### Aim
Lines containing the word "pixels" are the ones to copy from the records below.

- - - -

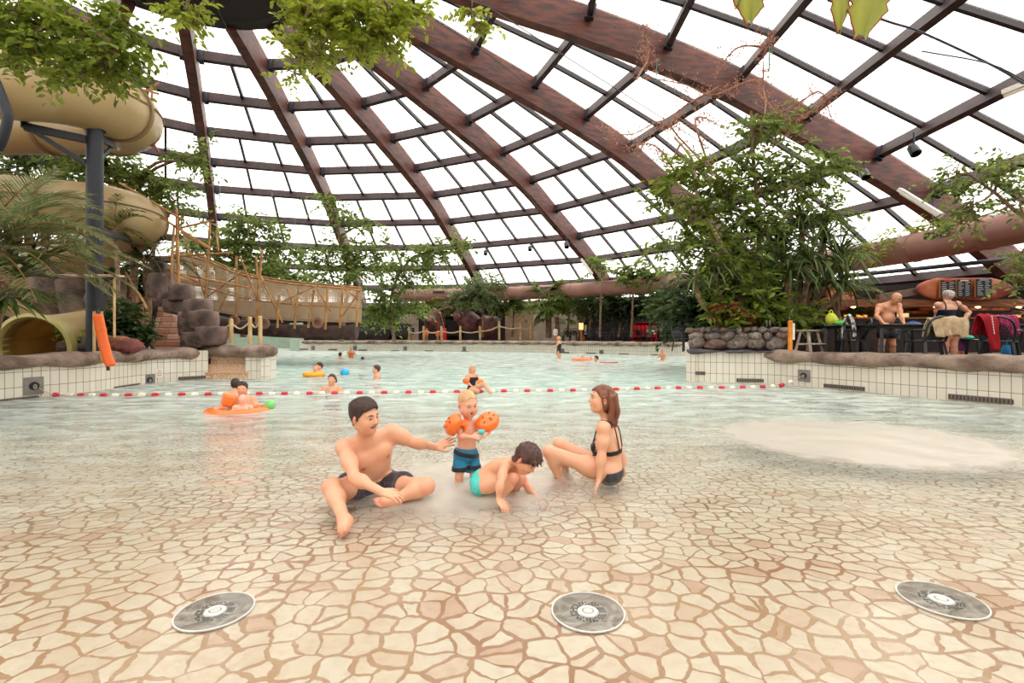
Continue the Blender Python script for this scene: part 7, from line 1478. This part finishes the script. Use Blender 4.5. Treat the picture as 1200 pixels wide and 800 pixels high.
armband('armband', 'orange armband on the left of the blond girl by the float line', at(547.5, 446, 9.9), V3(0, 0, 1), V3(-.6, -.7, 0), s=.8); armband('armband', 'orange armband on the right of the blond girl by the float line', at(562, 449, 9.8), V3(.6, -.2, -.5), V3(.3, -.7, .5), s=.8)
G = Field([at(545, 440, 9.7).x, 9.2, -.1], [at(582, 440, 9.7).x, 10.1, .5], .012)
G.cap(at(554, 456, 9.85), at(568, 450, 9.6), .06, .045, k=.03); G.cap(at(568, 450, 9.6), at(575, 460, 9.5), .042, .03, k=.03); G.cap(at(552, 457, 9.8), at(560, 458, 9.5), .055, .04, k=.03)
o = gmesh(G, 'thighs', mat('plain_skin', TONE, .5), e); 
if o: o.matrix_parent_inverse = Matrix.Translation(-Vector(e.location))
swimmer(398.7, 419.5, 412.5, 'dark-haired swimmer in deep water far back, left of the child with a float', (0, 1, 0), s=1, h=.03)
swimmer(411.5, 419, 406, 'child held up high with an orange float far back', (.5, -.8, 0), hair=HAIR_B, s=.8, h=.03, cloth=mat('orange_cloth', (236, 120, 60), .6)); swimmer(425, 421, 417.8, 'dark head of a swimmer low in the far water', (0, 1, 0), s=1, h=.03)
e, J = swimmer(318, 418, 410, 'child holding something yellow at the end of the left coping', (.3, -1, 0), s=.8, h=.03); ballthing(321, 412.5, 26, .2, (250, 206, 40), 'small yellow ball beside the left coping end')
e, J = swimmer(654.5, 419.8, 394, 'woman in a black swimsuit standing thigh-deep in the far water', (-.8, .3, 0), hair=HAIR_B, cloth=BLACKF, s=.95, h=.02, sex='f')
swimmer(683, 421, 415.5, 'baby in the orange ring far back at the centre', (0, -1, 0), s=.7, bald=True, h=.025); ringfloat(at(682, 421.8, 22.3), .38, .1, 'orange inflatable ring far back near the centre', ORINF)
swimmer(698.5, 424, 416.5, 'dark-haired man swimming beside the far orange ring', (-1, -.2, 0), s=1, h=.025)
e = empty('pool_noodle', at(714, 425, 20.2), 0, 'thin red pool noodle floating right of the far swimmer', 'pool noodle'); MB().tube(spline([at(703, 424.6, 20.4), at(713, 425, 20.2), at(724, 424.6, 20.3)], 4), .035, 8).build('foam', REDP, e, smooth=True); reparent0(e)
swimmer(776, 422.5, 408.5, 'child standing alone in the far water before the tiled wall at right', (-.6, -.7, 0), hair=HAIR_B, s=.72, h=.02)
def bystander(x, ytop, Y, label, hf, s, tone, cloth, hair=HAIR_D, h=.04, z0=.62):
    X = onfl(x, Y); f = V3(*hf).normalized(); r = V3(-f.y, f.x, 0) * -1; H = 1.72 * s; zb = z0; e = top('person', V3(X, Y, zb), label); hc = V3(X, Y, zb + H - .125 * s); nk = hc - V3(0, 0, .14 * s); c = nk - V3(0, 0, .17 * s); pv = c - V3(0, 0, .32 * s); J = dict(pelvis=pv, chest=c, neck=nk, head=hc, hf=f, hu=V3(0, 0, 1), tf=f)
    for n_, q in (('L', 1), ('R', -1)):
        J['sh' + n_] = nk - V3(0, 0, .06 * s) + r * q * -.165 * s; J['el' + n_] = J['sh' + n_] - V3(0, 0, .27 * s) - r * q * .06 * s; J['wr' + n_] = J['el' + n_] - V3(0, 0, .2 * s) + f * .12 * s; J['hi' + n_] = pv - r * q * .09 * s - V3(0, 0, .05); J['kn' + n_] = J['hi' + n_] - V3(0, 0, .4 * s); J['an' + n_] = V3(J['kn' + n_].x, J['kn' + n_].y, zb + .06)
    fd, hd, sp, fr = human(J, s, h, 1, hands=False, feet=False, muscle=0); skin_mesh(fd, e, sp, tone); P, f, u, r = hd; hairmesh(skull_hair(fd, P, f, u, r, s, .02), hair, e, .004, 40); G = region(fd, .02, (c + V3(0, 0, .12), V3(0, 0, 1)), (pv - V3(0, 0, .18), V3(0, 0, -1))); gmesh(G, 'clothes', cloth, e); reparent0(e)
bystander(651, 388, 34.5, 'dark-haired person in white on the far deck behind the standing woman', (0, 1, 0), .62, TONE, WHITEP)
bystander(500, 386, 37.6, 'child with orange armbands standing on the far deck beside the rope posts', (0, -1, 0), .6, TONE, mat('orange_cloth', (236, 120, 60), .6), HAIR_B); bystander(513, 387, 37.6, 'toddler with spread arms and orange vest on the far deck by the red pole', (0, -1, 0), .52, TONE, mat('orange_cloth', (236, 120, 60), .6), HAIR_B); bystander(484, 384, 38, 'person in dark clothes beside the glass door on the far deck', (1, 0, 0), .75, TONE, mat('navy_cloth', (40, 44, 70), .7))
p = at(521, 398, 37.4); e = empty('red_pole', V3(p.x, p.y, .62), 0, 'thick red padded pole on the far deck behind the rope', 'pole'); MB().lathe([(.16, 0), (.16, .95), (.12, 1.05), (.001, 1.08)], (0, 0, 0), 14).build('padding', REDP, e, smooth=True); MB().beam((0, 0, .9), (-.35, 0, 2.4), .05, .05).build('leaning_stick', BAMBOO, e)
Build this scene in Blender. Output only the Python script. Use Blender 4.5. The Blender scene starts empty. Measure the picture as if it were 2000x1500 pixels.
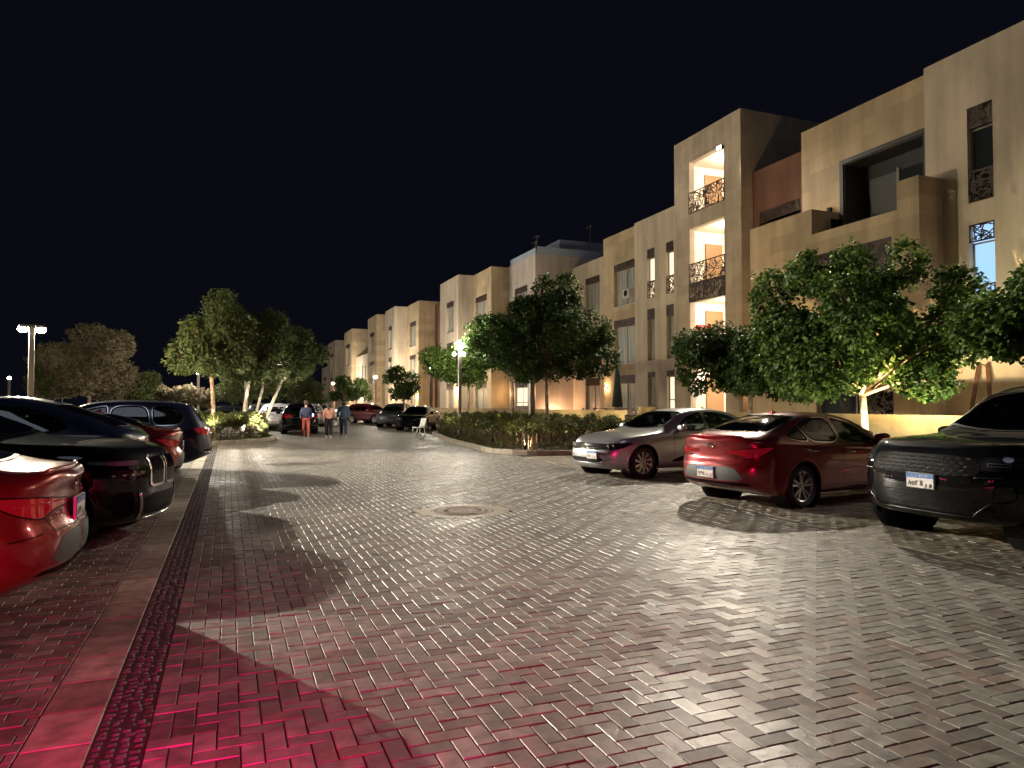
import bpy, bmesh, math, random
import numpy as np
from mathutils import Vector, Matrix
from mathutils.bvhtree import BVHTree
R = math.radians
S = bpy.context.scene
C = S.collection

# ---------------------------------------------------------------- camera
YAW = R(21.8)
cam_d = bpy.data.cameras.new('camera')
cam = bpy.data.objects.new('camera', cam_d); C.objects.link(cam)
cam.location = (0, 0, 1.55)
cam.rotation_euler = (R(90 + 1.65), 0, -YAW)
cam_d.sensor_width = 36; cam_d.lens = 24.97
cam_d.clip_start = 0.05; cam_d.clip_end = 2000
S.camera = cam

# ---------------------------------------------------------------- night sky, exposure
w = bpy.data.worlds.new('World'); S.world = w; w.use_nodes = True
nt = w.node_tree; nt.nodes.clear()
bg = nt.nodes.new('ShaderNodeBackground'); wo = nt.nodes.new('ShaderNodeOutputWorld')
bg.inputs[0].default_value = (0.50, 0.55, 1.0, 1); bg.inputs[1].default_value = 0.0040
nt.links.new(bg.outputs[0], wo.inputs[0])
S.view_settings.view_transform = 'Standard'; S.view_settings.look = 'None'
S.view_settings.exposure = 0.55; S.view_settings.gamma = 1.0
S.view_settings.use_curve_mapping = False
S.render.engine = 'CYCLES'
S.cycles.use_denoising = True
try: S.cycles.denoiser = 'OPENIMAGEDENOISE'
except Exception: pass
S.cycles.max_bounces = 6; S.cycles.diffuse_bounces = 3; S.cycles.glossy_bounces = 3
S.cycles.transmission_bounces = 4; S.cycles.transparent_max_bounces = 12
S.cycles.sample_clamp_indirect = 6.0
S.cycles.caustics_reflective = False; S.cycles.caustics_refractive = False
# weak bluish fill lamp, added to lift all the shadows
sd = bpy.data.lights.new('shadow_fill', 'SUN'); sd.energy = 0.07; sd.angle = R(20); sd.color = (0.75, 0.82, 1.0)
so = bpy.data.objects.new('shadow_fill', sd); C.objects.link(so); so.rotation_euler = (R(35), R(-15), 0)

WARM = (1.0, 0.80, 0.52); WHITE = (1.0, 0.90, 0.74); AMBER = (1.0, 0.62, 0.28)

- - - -

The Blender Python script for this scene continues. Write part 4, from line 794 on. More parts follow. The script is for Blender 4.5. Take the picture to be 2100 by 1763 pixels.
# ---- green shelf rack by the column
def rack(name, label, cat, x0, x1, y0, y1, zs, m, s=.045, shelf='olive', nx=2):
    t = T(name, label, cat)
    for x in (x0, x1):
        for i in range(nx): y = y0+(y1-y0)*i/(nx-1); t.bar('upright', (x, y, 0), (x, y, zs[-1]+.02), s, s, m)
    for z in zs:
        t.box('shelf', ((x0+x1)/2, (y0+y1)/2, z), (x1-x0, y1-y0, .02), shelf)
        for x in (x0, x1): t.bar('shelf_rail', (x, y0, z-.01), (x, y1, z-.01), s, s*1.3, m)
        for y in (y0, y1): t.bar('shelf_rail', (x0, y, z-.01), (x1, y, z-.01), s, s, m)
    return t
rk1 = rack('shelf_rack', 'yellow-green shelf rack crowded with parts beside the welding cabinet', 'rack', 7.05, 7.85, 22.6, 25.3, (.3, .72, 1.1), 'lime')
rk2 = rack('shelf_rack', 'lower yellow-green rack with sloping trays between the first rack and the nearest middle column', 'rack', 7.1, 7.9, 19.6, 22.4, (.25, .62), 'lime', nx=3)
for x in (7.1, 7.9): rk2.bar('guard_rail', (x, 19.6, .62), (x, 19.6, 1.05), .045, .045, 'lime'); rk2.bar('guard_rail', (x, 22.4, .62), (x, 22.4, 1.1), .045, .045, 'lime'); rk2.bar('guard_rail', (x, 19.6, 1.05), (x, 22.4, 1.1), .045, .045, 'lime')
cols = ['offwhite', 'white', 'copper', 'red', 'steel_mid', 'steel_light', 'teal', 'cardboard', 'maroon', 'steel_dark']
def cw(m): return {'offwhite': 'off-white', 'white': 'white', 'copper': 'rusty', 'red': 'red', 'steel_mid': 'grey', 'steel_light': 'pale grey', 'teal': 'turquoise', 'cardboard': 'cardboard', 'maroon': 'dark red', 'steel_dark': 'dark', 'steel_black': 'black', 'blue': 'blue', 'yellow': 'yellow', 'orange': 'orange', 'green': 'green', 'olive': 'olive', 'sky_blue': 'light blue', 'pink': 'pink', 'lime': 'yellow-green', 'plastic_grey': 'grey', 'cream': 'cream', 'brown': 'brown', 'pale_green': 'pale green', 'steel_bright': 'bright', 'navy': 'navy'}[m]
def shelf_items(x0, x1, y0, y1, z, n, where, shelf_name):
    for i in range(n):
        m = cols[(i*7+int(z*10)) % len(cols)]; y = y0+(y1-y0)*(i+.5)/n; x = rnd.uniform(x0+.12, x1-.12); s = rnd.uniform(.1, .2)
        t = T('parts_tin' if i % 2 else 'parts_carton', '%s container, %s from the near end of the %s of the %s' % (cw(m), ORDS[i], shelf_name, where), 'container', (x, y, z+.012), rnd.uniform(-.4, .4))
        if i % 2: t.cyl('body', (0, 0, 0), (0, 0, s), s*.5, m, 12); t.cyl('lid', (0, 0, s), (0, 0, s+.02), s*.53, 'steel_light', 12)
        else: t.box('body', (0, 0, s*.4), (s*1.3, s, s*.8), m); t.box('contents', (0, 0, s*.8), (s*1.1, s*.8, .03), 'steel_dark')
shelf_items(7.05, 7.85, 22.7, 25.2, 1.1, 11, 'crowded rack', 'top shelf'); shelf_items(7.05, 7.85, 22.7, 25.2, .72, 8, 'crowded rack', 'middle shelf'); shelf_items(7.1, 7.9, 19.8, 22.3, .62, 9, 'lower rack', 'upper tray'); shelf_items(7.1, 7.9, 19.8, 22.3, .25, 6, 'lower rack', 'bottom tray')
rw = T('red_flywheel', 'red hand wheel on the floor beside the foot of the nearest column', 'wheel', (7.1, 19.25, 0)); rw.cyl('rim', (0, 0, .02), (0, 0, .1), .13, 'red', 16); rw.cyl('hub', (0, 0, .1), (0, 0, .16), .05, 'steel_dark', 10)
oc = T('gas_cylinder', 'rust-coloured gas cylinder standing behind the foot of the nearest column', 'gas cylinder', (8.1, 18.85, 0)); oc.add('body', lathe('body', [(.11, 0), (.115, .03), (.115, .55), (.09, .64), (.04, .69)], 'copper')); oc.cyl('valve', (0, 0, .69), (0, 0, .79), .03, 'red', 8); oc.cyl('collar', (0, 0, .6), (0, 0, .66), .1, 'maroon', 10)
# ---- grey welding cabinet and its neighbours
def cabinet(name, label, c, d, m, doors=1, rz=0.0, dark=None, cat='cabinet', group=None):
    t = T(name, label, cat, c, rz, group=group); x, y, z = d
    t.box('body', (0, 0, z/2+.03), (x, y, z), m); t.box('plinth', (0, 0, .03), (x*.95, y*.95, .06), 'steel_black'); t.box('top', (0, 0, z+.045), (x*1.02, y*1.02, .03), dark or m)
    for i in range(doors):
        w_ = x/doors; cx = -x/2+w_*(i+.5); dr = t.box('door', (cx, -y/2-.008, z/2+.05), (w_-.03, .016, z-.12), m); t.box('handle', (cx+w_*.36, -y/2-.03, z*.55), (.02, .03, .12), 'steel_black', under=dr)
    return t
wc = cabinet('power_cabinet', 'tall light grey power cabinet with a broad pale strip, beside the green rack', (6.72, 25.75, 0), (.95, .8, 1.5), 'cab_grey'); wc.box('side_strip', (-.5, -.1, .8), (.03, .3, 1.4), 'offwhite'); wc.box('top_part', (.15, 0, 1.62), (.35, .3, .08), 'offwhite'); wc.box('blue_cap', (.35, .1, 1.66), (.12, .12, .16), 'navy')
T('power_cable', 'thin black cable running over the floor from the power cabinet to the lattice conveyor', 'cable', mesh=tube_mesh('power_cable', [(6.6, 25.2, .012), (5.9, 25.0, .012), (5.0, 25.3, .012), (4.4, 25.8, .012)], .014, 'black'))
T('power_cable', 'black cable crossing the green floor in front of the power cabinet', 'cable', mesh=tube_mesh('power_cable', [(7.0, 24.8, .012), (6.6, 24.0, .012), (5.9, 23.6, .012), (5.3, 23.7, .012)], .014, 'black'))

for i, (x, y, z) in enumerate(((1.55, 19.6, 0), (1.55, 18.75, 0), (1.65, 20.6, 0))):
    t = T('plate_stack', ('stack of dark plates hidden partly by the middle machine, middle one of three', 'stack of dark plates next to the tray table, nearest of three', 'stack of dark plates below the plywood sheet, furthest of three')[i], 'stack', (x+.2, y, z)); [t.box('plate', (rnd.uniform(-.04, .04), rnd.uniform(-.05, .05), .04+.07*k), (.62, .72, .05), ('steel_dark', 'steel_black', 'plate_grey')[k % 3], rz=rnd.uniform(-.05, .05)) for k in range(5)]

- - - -

### Final answer
Continue the Blender Python script for this scene: part 7, from line 1478. This part finishes the script. Use Blender 4.5. Treat the picture as 1200 pixels wide and 800 pixels high.
Build this scene in Blender. Output only the Python script. Use Blender 4.5. The Blender scene starts empty. Measure the picture as if it were 2000x1500 pixels.
The Blender Python script for this scene continues. Write part 4, from line 794 on. More parts follow. The script is for Blender 4.5. Take the picture to be 2100 by 1763 pixels.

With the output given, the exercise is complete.